I Was Going To Make a Double-Feature Recommendation, Now I Just Feel Gross
Ceci n'est pas du content.
This is my second blogpost. In the last few weeks, I've amassed a sprawling list of future articles, started an account on NetGalley in the vain hopes that one day someone might find me worthy of giving me the occasional ARC, and devised a plan for monetization that likely won't become necessary for years. I've done hours of academic research for my upcoming essay, attempted to cultivate some kind of professional online presence, and come up with several monthly column ideas to keep the mill running. All of this has been done on top of both a full-time job and writing my first novel.
Among those monthly columns is what you’re reading now: a series of short recommendations for double bill pairings. My inaugural Double Bill was intended to be Vampire’s Kiss (1989) and Black Swan (2010). Then Black Swan director Darren Aronofsky released "his" AI-generated "film" about the American Revolution.
What follows is what I had drafted prior to the unveiling of this skidmark:
VAMPIRE’S KISS (1989) dir. Robert Bierman
Nicholas Cage stars as a nightmare boss who suffers a break with reality and becomes convinced that he is transforming into a vampire.
BLACK SWAN (2010) dir. Darren Aronofsky
Natalie Portman stars as a ballerina who suffers a break with reality when her director taps her to play the leading dual role in Swan Lake.
I can’t fault people for invoking American Psycho when Vampire’s Kiss comes up. I’d argue, however, that its Cageian excesses shine far brighter when set in relief with Darren Aronofsky’s OTT visions of womanhood on the edge. The movies are both about the pressures of workplace performance taken to violent, absurdist extremes—one from the perspective of the enforcer who creates the problem for his employees, the other from the employee buckling under the strain of the demands placed upon her. Together, the films create a parable in which boss and prole are locked together in a body horror journey they cannot escape, as Natalie Portman remolds herself into the thing her director demands she become, and Nicholas Cage discovers he is the monster he always was. Our bosses are cracking too, we learn—but this only heightens the danger they pose to us, the people who serve them.

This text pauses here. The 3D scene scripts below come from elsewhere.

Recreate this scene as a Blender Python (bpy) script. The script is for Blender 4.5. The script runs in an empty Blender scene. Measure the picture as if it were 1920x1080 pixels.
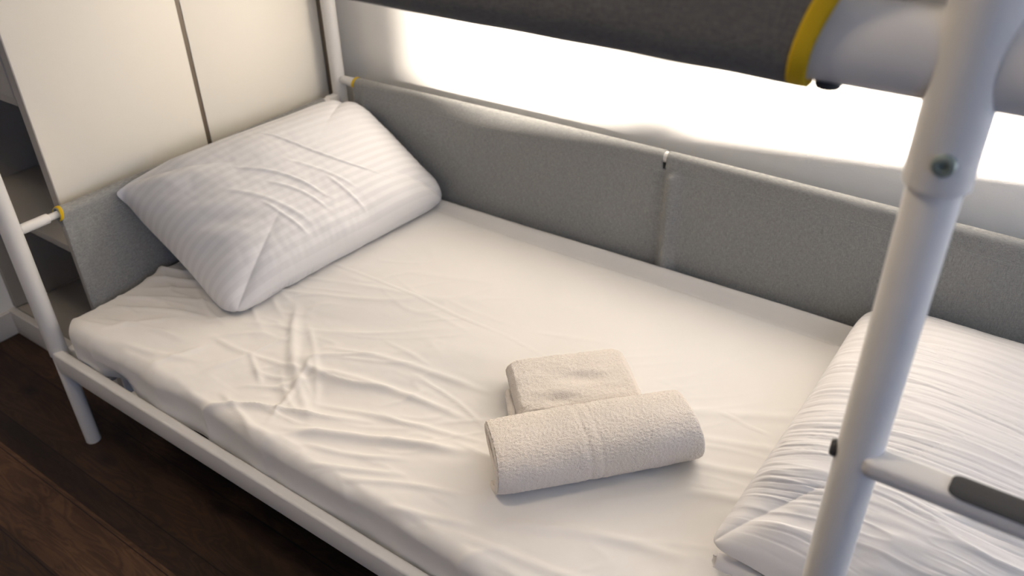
import bpy, bmesh, math, random
import numpy as np
from mathutils import Vector, Matrix
random.seed(7)
S = bpy.context.scene
COL = S.collection

# ------------------------------------------------------------------ camera
cam_d = bpy.data.cameras.new('camera')
cam = bpy.data.objects.new('camera', cam_d)
COL.objects.link(cam)
S.camera = cam
CR = Vector((0.816984, 0.576355, -0.018778)); CU = Vector((-0.302807, 0.456486, 0.836617)); CF = Vector((-0.490760, 0.677817, -0.547466))
M4 = Matrix(((CR.x, CU.x, -CF.x, 1.7005), (CR.y, CU.y, -CF.y, -0.6147), (CR.z, CU.z, -CF.z, 1.3890), (0, 0, 0, 1)))
cam.matrix_world = M4
cam_d.sensor_width = 36.0
cam_d.lens = 1562.57 / 1920 * 36.0
cam_d.clip_start = 0.02
cam_d.dof.use_dof = True
cam_d.dof.focus_distance = 1.30
cam_d.dof.aperture_fstop = 4.5

# ------------------------------------------------------------------ light
S.view_settings.view_transform = 'Standard'
S.view_settings.look = 'None'
S.view_settings.gamma = 1
S.view_settings.use_curve_mapping = False
S.view_settings.exposure = 0.46
world = bpy.data.worlds.new('world'); S.world = world
world.use_nodes = True
bg = world.node_tree.nodes['Background']
bg.inputs[0].default_value = (0.72, 0.85, 1.0, 1); bg.inputs[1].default_value = 0.7

def lamp(name, kind, loc, direction, energy, color, **kw):
    d = bpy.data.lights.new(name, kind); d.energy = energy; d.color = color
    for k, v in kw.items(): setattr(d, k, v)
    o = bpy.data.objects.new(name, d); COL.objects.link(o)
    o.location = loc
    o.rotation_euler = Vector(direction).to_track_quat('-Z', 'Y').to_euler()
    return o
BETA = math.radians(25)
lamp('sun', 'SUN', (4, 0, 2), (-math.cos(BETA), math.sin(BETA), -0.062), 37.0, (1.0, 0.885, 0.75), angle=math.radians(4.0))
# daylight through the window in the added partition at the foot of the bed
lamp('window_daylight', 'AREA', (2.15, 0.43, 1.30), (-1, 0.0, -0.25), 2.0, (0.45, 0.65, 1.0), shape='RECTANGLE', size=0.7, size_y=1.0)
# blue fill light added at the far wall, no opening behind it
lamp('far_fill_light', 'AREA', (3.57, -1.25, 1.25), (-1, 0.20, -0.10), 12.5, (0.30, 0.52, 1.0), shape='RECTANGLE', size=1.1, size_y=1.2)

# warm fill light added by the unseen wall across the room
lamp('front_fill_light', 'AREA', (0.6, -2.55, 1.35), (0, 1, -0.05), 0.3, (1.0, 0.80, 0.60), shape='RECTANGLE', size=1.6, size_y=1.2)

# warm fill light added overhead, in front of the bed
lamp('overhead_fill_light', 'AREA', (0.7, -0.45, 2.45), (0, 0, -1), 9.0, (1.0, 0.82, 0.61), shape='DISK', size=0.35)

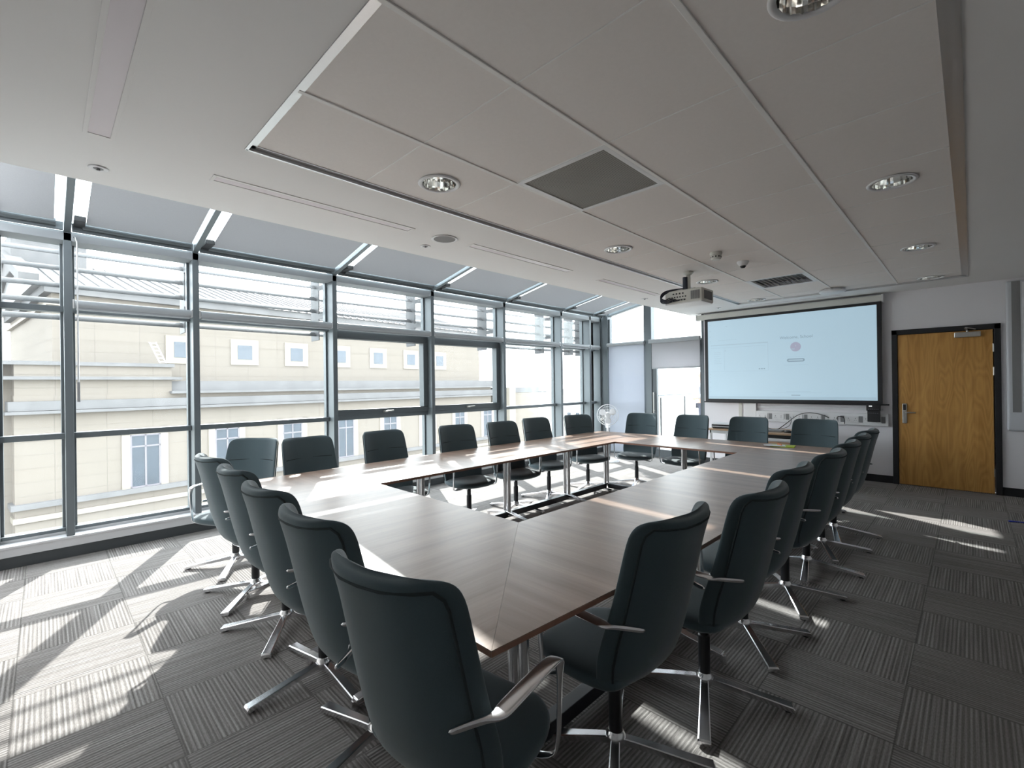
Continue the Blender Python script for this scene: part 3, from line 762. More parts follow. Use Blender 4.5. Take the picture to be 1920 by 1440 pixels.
# ------------------------------------------------------------------ tables
def table(label, top_pts, grain, posts, rails, seamless=True):
    cx = sum(p[0] for p in top_pts)/len(top_pts); cy = sum(p[1] for p in top_pts)/len(top_pts)
    t = empty('conference_table', (cx, cy, 0), label, 'table', 'tables of the meeting rectangle')
    # tiny gap between neighbouring tops
    pts = [(cx+(p[0]-cx)*.9994, cy+(p[1]-cy)*.9994) for p in top_pts]
    MB().prism([(p[0], p[1], TZ-.004) for p in pts], (0, 0, .004)).build('tabletop', m_wood_x if grain == 'x' else m_wood_y, t)
    MB().prism([(p[0], p[1], TZ-.019) for p in pts], (0, 0, .015)).build('edge_band', m_edge, t)
    for (x, y, ax) in posts:
        p = MB()
        if ax == 'x': o1, o2 = (.028, 0), (-.028, 0)
        else: o1, o2 = (0, .028), (0, -.028)
        for o in (o1, o2): p.cyl((x+o[0], y+o[1], .05), (x+o[0], y+o[1], TZ-.026), .021, 20)
        lg = p.build('leg', m_chrome, t); autosmooth(lg)
        f = MB()
        for sg in (-1, 1):
            if ax == 'x': q0, q1, q2 = (x, y, .085), (x+sg*.29, y, .045), (x+sg*.31, y, .03)
            else: q0, q1, q2 = (x, y, .085), (x, y+sg*.29, .045), (x, y+sg*.31, .03)
            f.bar(q0, q1, .050, .035, .045, .022)
            f.cyl((q1[0], q1[1], 0.0), (q1[0], q1[1], .05), .017, 12)
        f.build('foot', m_chrome, lg, bevel=.004)
        MB().box(x-.09, x+.09, y-.05, y+.05, TZ-.028, TZ-.0195).build('mounting_plate', m_rail, lg)
    for (a, b) in rails:
        (x0, y0), (x1, y1) = a, b
        if x0 == x1: MB().box(x0-.03, x0+.03, y0, y1, .035, .095).build('cable_rail', m_rail, t, bevel=.003)
        else: MB().box(x0, x1, y0-.03, y0+.03, .035, .095).build('cable_rail', m_rail, t, bevel=.003)
    return t
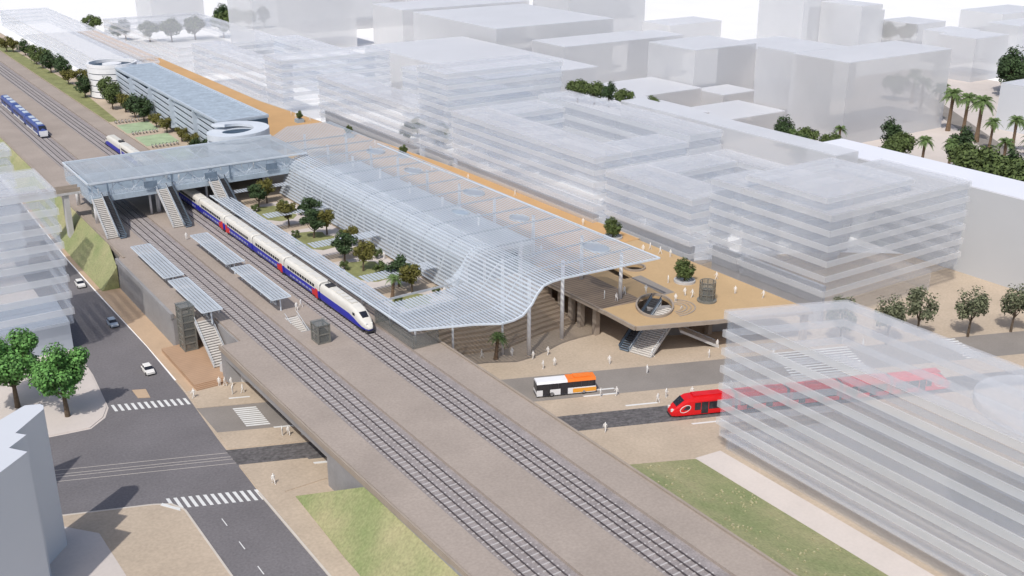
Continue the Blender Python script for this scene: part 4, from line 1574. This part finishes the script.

I don't know, dude. It's a bitter exercise in irony to be a creative in 2026. You pore over ways to monetize your takes, all the while questioning how much time this work is taking away from your "real" writing (and what's real writing anyway? if a writer posts an article and it gets no clicks, did they really write it?). Walk through the internet and you'll hear billions of artists screaming LOOK AT ME, MAKE ME REAL to the cold stars. What I'm saying here is I am scraping my skull raw in search of content that could lead to an audience for a book that's not yet finished, embarking on a venture that I know perfectly well is unsustainable, and here comes established, lauded auteur Darren Aronofsky with his creepy, coprophagic non-art that is powered by the labor of desperate creatives like myself. Has Aronofsky ever offered us anything we couldn't get somewhere else? Satoshi Kon, director of Perfect Blue (1997), spoke extensively about what he considered to be Aronofsky’s plagiarism of his work in Requiem for a Dream. You can only imagine what he would have said had he lived to see the premiere of Black Swan, which is really just Perfect Blue with a dash of Persona on top. "Aronofsky's" AI-generated Revolutionslop is the logical conclusion to a career that has been rewarded for recycling the work of others.
I wrestled with whether to scrap this essay entirely. I considered recommending Vampire’s Kiss alongside Perfect Blue instead. But I think, between Perfect Blue and Black Swan, it’s Black Swan that must necessarily accompany Vampire’s Kiss. Our creative industries have been poached by men high on the supply of their own alleged genius, who have no respect for the work because they do none of the work, who have no respect for their colleagues and employees because they view them as tools that can be replaced with a slippery, plasticine facsimile of effort. The vampire is out of his coffin. Point and laugh.